HC Deb 26 October 1988 vol 139 c215W
Mr. Dunn

To ask the Secretary of State for Education and Science if, pursuant to the answer to the hon. Member for Gedling (Mr. Mitchell) of 26 July,Official Report, column 154–55, he will publish in the Official Report the number of years it would take Her Majesty's inspectorate of schools to undertake a thorough formal inspection leading to the publication of a report, for each school in the maintained system.

Mrs. Rumbold

It is not possible to provide an answer in exactly the form requested since many factors, some of which are impossible to quantify, come into play. As explained to the hon. Member for Gedling (Mr. Mitchell), the inspectorate does not in any case set out to inspect and produce a report on every school on a regular basis, as there are some 23,000 schools and only about 50 schools inspectors.

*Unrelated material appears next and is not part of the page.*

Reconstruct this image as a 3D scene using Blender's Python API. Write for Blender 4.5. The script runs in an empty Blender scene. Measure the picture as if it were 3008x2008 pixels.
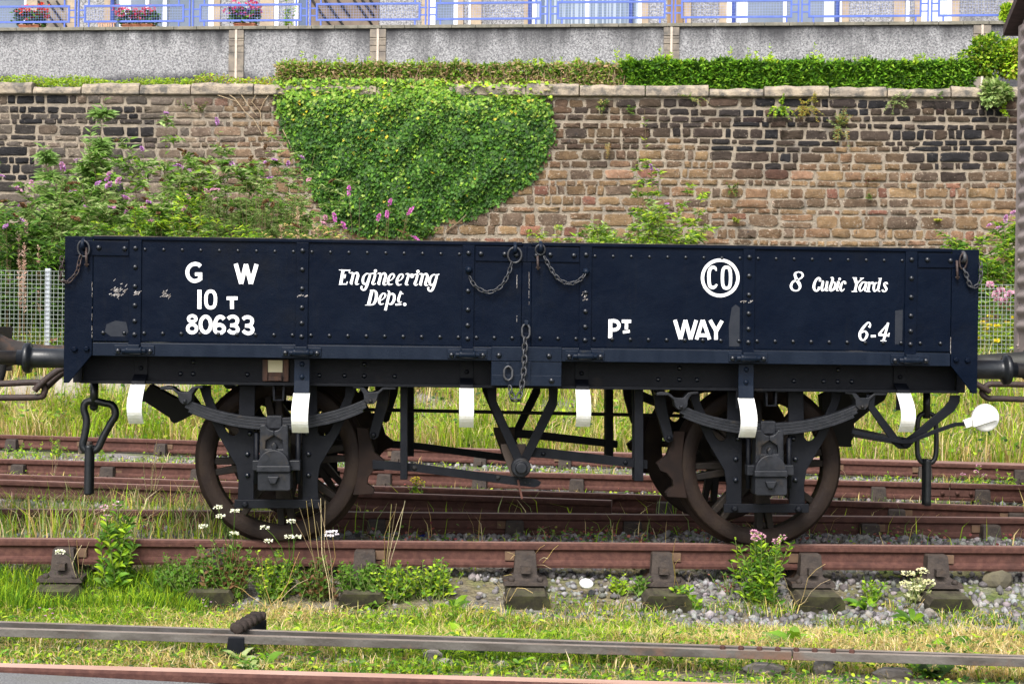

However, using a simple mathematical model incorporating the new streamlined inspection procedures which Her Majesty's inspectorate has recently introduced, it would theoretically take around 100 years to produce a report on every school in the maintained sector with present manpower levels. But that figure is based on the artificial assumption that schools are available for inspection for 52 weeks in the year, and takes no account of the many priorities that determine Her Majesty's inspectorate inspection programme, mainly to do with Government policy needs, that are in no way based on a presumption that every school in the land will be formally and regularly inspected.

Realistically, Her Majesty's inspectorate seeks to inspect fully a sufficiently wide and representative sample of schools in order that sound and cost-efficient judgments may be made about the state of education nationally, and that professional advice based on the findings of these inspections may be provided to the Secretary of State and others who need to know.

In addition, as has been made clear, those full inspections are supplemented by thousands of visits to schools each year which do not result in issued reports. On average, each primary school in England receives an Her Majesty's inspectorate visit every six years and each secondary school every two years. These visits are just as important a part of the inspectorate's intelligence gathering functions as are those inspections which lead to published reports.